The second delicate step is the use of the condition on students solving exactly one problem. The relevant set consists of the three disjoint regions $a$, $b$, and $c$. Half of these students did not solve $A$, namely those in $b$ and $c$. Hence
$$b+c=\frac{a+b+c}{2}.$$
A common error is to count all students not solving $A$, which would incorrectly include region $z$.
The third delicate step is deriving
$$26=9c+4z.$$
Using
$$a=3c+z,\qquad b=2c+z,\qquad x+y+t=3c+z-1,$$
the total becomes
$$25=(3c+z)+(2c+z)+c+(3c+z-1)+z.$$
The coefficient of $c$ is
$$3+2+1+3=9,$$
and the coefficient of $z$ is
$$1+1+1+1=4.$$
Missing any one of these contributions changes the final answer.
Alternative Approaches
A different method is to work entirely with aggregate quantities instead of introducing all seven Venn-diagram regions. Let $S$ be the number of students solving exactly one problem and let $M$ be the number solving at least two problems. The second condition gives a relation between the students solving only $A$ and those contributing to $M$, while the third condition expresses the number solving only $A$ as half of $S$. Combining these aggregate counts with the first condition eventually produces the same Diophantine equation for the numbers outside $A$.

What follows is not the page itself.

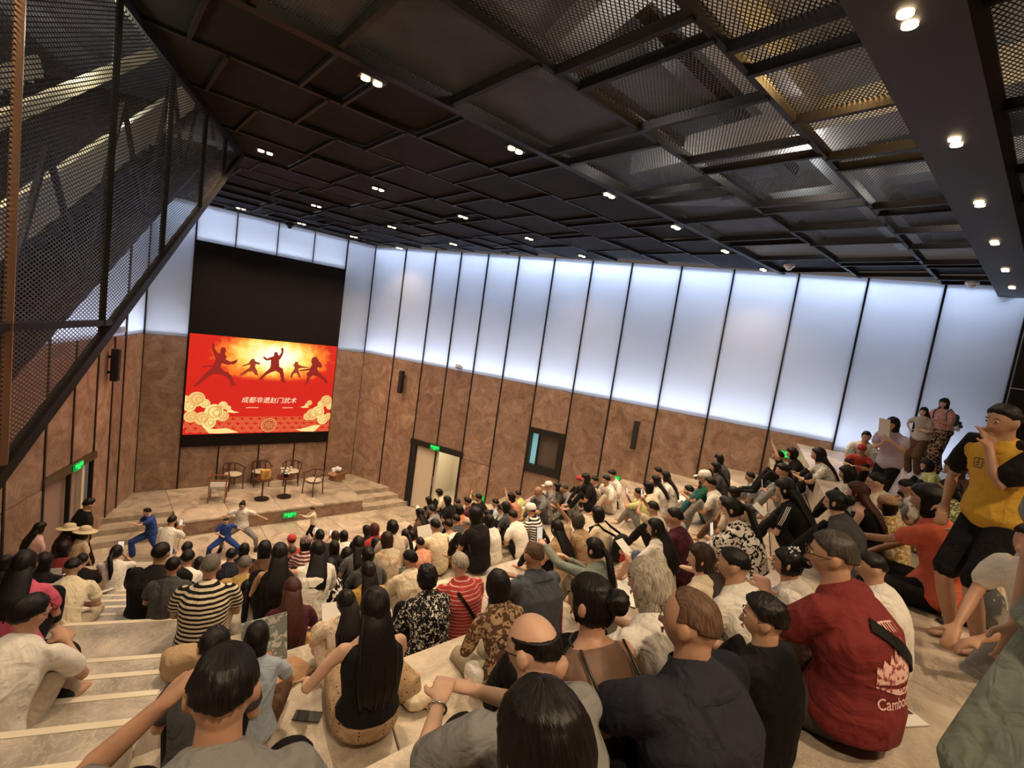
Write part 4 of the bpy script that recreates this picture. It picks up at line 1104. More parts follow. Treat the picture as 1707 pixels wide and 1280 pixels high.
art('fighter', [(245,752),(262,755),(266,772),(258,785),(268,800),(262,812),(285,825),(305,818),(318,812),(316,826),(300,838),(270,840),(245,832),(238,850),(248,870),(275,880),(292,900),(298,925),(315,942),(290,945),(278,915),(262,898),(235,888),(205,885),(175,905),(150,930),(120,955),(118,945),(150,905),(180,872),(205,850),(150,855),(160,848),(205,842),(218,815),(210,790),(200,765),(204,735),(212,740),(214,762),(228,785),(240,782),(238,765)], M_SIL, 3)
art('fighter', [(712,805),(728,798),(742,806),(752,822),(768,835),(772,850),(760,858),(748,850),(742,862),(755,880),(775,895),(800,915),(808,940),(795,935),(775,915),(745,898),(715,895),(698,910),(690,935),(665,945),(680,930),(684,900),(680,885),(700,868),(640,872),(640,866),(700,858),(712,838),(706,822)], M_SIL, 3)
art('fighter', [(385,812),(400,808),(406,822),(430,830),(428,838),(408,836),(405,850),(415,870),(420,895),(405,890),(392,872),(370,875),(345,892),(325,895),(350,872),(375,855),(382,838),(365,842),(340,850),(345,842),(372,832)], M_SIL2, 3)
art('fighter', [(615,825),(630,824),(634,838),(650,845),(705,855),(650,856),(634,860),(640,880),(650,905),(638,905),(625,880),(608,885),(600,905),(588,905),(596,880),(612,862),(612,848),(600,835),(612,838)], M_SIL2, 3)
# rows of wave scales along the bottom
bm = bmesh.new(); bm2 = bmesh.new()
for row in range(4):
    for i in range(-1, 19):
        x = 75 + i * 44 + (22 if row % 2 else 0); y = 1112 + row * 24
        if not 60 < x < 830: continue
        if 230 < x < 620 and False: continue
        cx, cz = zuv(x, y)
        for r in (24, 17, 10):
            r0, r1 = r * .0054, (r - 1.7) * .0054; n = 10
            if cz - 2.03 < 0: continue
            a = [(cx + q * math.cos(t), max(2.035, cz + q * math.sin(t))) for q in (r0, r1) for t in [math.pi * j / n for j in range(n + 1)]]
            vs = [bm.verts.new(SL(min(6.42, max(2.24, px)), min(pz, 2.55), 4 + row)) for px, pz in a]
            for j in range(n): bm.faces.new((vs[j], vs[j + 1], vs[n + 2 + j], vs[n + 1 + j]))
bm2.free(); o = obj('wave_scales', bm, M_LINE, screen_t); o['kind'] = 'stuff'
for (x, y, r) in ((128,1012,40),(96,1046,30),(165,1034,24),(75,1015,24),(100,1100,32),(150,1110,36),(205,1080,46),(246,1098,30),(180,1130,34),(248,1044,22),(228,1056,17),(272,1058,14),
                  (800,1024,34),(772,1042,24),(822,1052,22),(718,1094,36),(752,1082,38),(690,1104,24),(780,1120,32),(815,1105,22),(700,1034,16),(684,1046,11)):
    k_ = 12 + (x * 7 + y) % 5
    disc(x, y, r, M_GOLD if (x + y) % 3 else emis('cloud_peach', (1, .62, .22), .9), k_, 'cloud_curl')
    disc(x + r * .1, y - r * .05, r * .72, M_GOLD2, k_ + 6, 'cloud_line', r0=r * .63); disc(x + r * .25, y + r * .05, r * .40, M_GOLD2, k_ + 6, 'cloud_line', r0=r * .31)
for p_ in ([(275,1060),(300,1074),(325,1080),(300,1084),(265,1078)], [(205,1165),(260,1160),(300,1175),(322,1184),(230,1188),(180,1186),(150,1150)], [(680,1048),(662,1052),(645,1056),(668,1060),(700,1058)], [(730,1150),(690,1160),(655,1168),(622,1172),(660,1182),(730,1184),(770,1150)]):
    art('cloud_tail', p_, M_GOLD, 17)
disc(475, 1147, 41, emis('medallion_red', (.5, .03, .01)), 24, 'medallion'); disc(475, 1147, 41, M_LINE, 25, 'medallion_ring', 40, 36); disc(475, 1147, 31, M_LINE, 25, 'medallion_ring', 36, 28)
bm = bmesh.new(); cx, cz = zuv(475, 1147)
for (dx, dz, w_, h_) in ((0, 0, .012, .26), (0, .085, .17, .012), (0, .045, .24, .012), (0, 0, .28, .012), (0, -.045, .24, .012), (0, -.085, .17, .012), (-.075, .02, .012, .13), (.075, -.02, .012, .13)):
    box(bm, SL(cx + dx, cz + dz, 26), (w_, .001, h_))
obj('medallion_sign', bm, M_LINE, screen_t)
def text(name, s, size, mat, parent, loc, rot, align='CENTER', ext=.001, shear=0, bold=0):
    c = bpy.data.curves.new(name, 'FONT'); c.body = s; c.size = size; c.align_x = align; c.align_y = 'CENTER'; c.extrude = ext; c.shear = shear; c.offset = bold
    c.materials.append(mat); 
    t_ = bpy.data.objects.new('t', c); C.objects.link(t_); bpy.context.view_layer.update(); me = bpy.data.meshes.new_from_object(t_); bpy.data.objects.remove(t_); me.name = name
    o = link(bpy.data.objects.new(name, me), parent); o.location = loc; o.rotation_euler = rot; return o
cx, cz = zuv(481, 1022); text('lettering', '成都非遗赵门武术', .20, M_TXT, screen_t, SL(cx, cz, 8), (math.pi / 2, 0, 0), shear=.12)
for x0, x1, y in ((360, 422, 1057), (548, 606, 1059)): art('underline', [(x0, y - 1.3), (x1, y - 1.3), (x1, y + 1.3), (x0, y + 1.3)], M_TXT, 8)
lamp('screen_glow', 'AREA', (4.33, 15.95, 3.4), 20, (1, .2, .07), shape='RECTANGLE', size=3.6, size_y=2.2, rot=(math.pi / 2, 0, math.pi))
bpy.data.objects['screen_glow'].rotation_euler = (-math.pi / 2, 0, 0)

# ------------------------------------------------------------------ stage furniture
M_WOODR = flat('dark_red_brown_wood', (.075, .026, .016), .35); M_WOODM = flat('mid_brown_wood', (.24, .10, .045), .4); M_SEAT = flat('cream_seat', (.55, .47, .36), .8); M_SEATG = flat('grey_seat', (.42, .40, .38), .8)
def chair_round(x, y, rz, label, wood, seat, mid=0):
    t = empty('armchair', (x, y, SH), rz); tag(t, label, 'chair', 'wooden armchairs on the stage')
    bm = bmesh.new(); loft(bm, [(V3(0, 0, .43), Xa, Ya, .235, .22), (V3(0, 0, .455), Xa, Ya, .245, .23), (V3(0, .0, .475), Xa, Ya, .215, .20)], 20); obj('seat', bm, seat, t, True)
    bm = bmesh.new(); loft(bm, [(V3(0, 0, .39), Xa, Ya, .225, .21), (V3(0, 0, .43), Xa, Ya, .24, .225)], 16); obj('seat_frame', bm, wood, t)
    for sx in (-1, 1):
        bm = bmesh.new(); tube(bm, [(sx * .22, .20, 0), (sx * .20, .19, .42), (sx * .245, .16, .64)], [.016, .018, .014], 8); obj('leg', bm, wood, t, True)
        bm = bmesh.new(); tube(bm, [(sx * .20, -.22, 0), (sx * .19, -.19, .42), (sx * .17, -.225, .72)], [.016, .018, .014], 8); obj('leg', bm, wood, t, True)
    pts = [(.27 * math.cos(a), -.04 - .22 * math.sin(a) + (.0), .66 + .07 * math.sin(a)) for a in [math.pi * i / 12 for i in range(13)]]
    pts = [(.275, .18, .64)] + pts + [(-.275, .18, .64)]
    bm = bmesh.new(); tube(bm, pts, [(.016, .022)] * len(pts), 8); obj('armrest_hoop', bm, wood, t, True)
    if mid:
        bm = bmesh.new(); box(bm, (0, -.225, .6), (.10, .015, .26), Matrix.Rotation(-.12, 3, 'X')); obj('back_splat', bm, wood, t)
    return t
Q = math.pi
chair_round(3.55, 15.85, Q + .35, 'dark wooden hoop armchair, second from the left on the stage', M_WOODR, M_SEAT, 1)
chair_round(4.33, 15.92, Q, 'dark wooden hoop armchair in the middle of the back row behind the tables', M_WOODR, M_SEAT, 1)
chair_round(5.20, 15.72, Q - .3, 'dark wooden hoop armchair, second from the right on the stage', M_WOODR, M_SEAT, 1)
chair_round(5.55, 14.72, Q - 1.15, 'dark wooden armchair at the right end of the stage group, side-on', M_WOODR, M_SEAT)
t = empty('side_chair', (3.02, 15.0, SH), Q + 1.3); tag(t, 'lighter brown square-armed wooden chair at the left end of the stage group', 'chair')
bm = bmesh.new(); box(bm, (0, 0, .44), (.46, .44, .05)); obj('seat', bm, M_SEATG, t)
for sx in (-1, 1):
    for sy in (-1, 1):
        bm = bmesh.new(); bar(bm, (sx * .24, sy * .2, 0), (sx * .23, sy * .2, .64), .03, .03); obj('leg', bm, M_WOODM, t)
    bm = bmesh.new(); box(bm, (sx * .235, 0, .655), (.045, .46, .025)); obj('armrest', bm, M_WOODM, t)
bm = bmesh.new(); box(bm, (0, -.22, .72), (.5, .03, .11)); obj('backrest', bm, M_WOODM, t)
def stage_table(x, y, label):
    t = empty('side_table', (x, y, SH)); tag(t, label, 'table', 'round pedestal tables on the stage')
    bm = bmesh.new(); cyl(bm, (0, 0, 0), (0, 0, .025), .20, 24); cyl(bm, (0, 0, .025), (0, 0, .04), .18, 24, .05); obj('base', bm, M_BLACK, t)
    bm = bmesh.new(); cyl(bm, (0, 0, .03), (0, 0, .60), .022, 12); obj('pole', bm, M_WOODR, t)
    bm = bmesh.new(); cyl(bm, (0, 0, .60), (0, 0, .63), .25, 28); obj('tabletop', bm, M_WOODR, t)
stage_table(4.10, 14.72, 'small round dark pedestal table holding the golden brown box'); stage_table(4.72, 14.72, 'small round dark pedestal table holding the white flowers')
t = empty('gift_box', (4.14, 14.70, SH + .63), .2); tag(t, 'golden brown box standing on the left pedestal table', 'box')
bm = bmesh.new(); box(bm, (0, 0, .13), (.26, .12, .26)); obj('body', bm, flat('gold_card', (.55, .33, .10), .5), t)
bm = bmesh.new(); box(bm, (0, -.062, .13), (.13, .004, .18)); obj('front_label', bm, flat('dark_gold', (.35, .18, .05), .5), t)
t = empty('flower_arrangement', (4.72, 14.72, SH + .63)); tag(t, 'white flowers in a dark pot on the right pedestal table', 'flowers')
bm = bmesh.new(); cyl(bm, (0, 0, 0), (0, 0, .1), .06, 14, .08); obj('pot', bm, M_BLACK, t)
rr = random.Random(5)
for i in range(16):
    bm = bmesh.new(); c = V3(rr.uniform(-.16, .16), rr.uniform(-.12, .12), rr.uniform(.10, .28))
    for j in range(5):
        a = j * 1.257; ball(bm, c + V3(math.cos(a) * .02, math.sin(a) * .02, 0), (.022, .022, .012), 6)
    obj('blossom', bm, M_WHITE, t, True)
bm = bmesh.new()
for i in range(24):
    a = rr.random() * 6.28; c = V3(math.cos(a) * .1, math.sin(a) * .08, rr.uniform(.08, .2)); box(bm, c, (.05, .015, .004), Matrix.Rotation(a, 3, 'Z') @ Matrix.Rotation(.6, 3, 'Y'))
obj('leaves', bm, flat('leaf_green', (.03, .10, .03), .6), t)
t = empty('cardboard_box', (6.75, 15.8, SH), .5); tag(t, 'open brown cardboard box stuffed with crumpled white paper at the stage corner', 'box')
M_CARD = flat('cardboard', (.36, .20, .10), .8)
bm = bmesh.new()
for (c, s_) in (((0, 0, .01), (.42, .32, .015)), ((.21, 0, .15), (.012, .32, .3)), ((-.21, 0, .15), (.012, .32, .3)), ((0, .16, .15), (.42, .012, .3)), ((0, -.16, .15), (.42, .012, .3))): box(bm, c, s_)
obj('body', bm, M_CARD, t)
for (c, s_, ax, an) in (((0, -.22, .24), (.42, .012, .14), 'X', .7), ((-.27, 0, .26), (.14, .32, .012), 'Y', -.8)):
    bm = bmesh.new(); box(bm, c, s_, Matrix.Rotation(an, 3, ax)); obj('flap', bm, M_CARD, t)
for i in range(7):
    bm = bmesh.new(); bmesh.ops.create_icosphere(bm, subdivisions=2, radius=.075)
    for v in bm.verts: v.co *= 1 + .35 * noise.noise(v.co * 30 + V3(i * 3, 0, 0))
    bm.transform(Matrix.Translation((rr.uniform(-.13, .13), rr.uniform(-.09, .09), .30 + rr.uniform(0, .1)))); obj('crumpled_paper', bm, M_WHITE, t)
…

The Venn-diagram method is preferable because each verbal statement translates directly into a linear equation. Every region is visible, so there is little risk of overlooking students who solved two or three problems. The resulting system collapses quickly to a single equation with a unique nonnegative integer solution.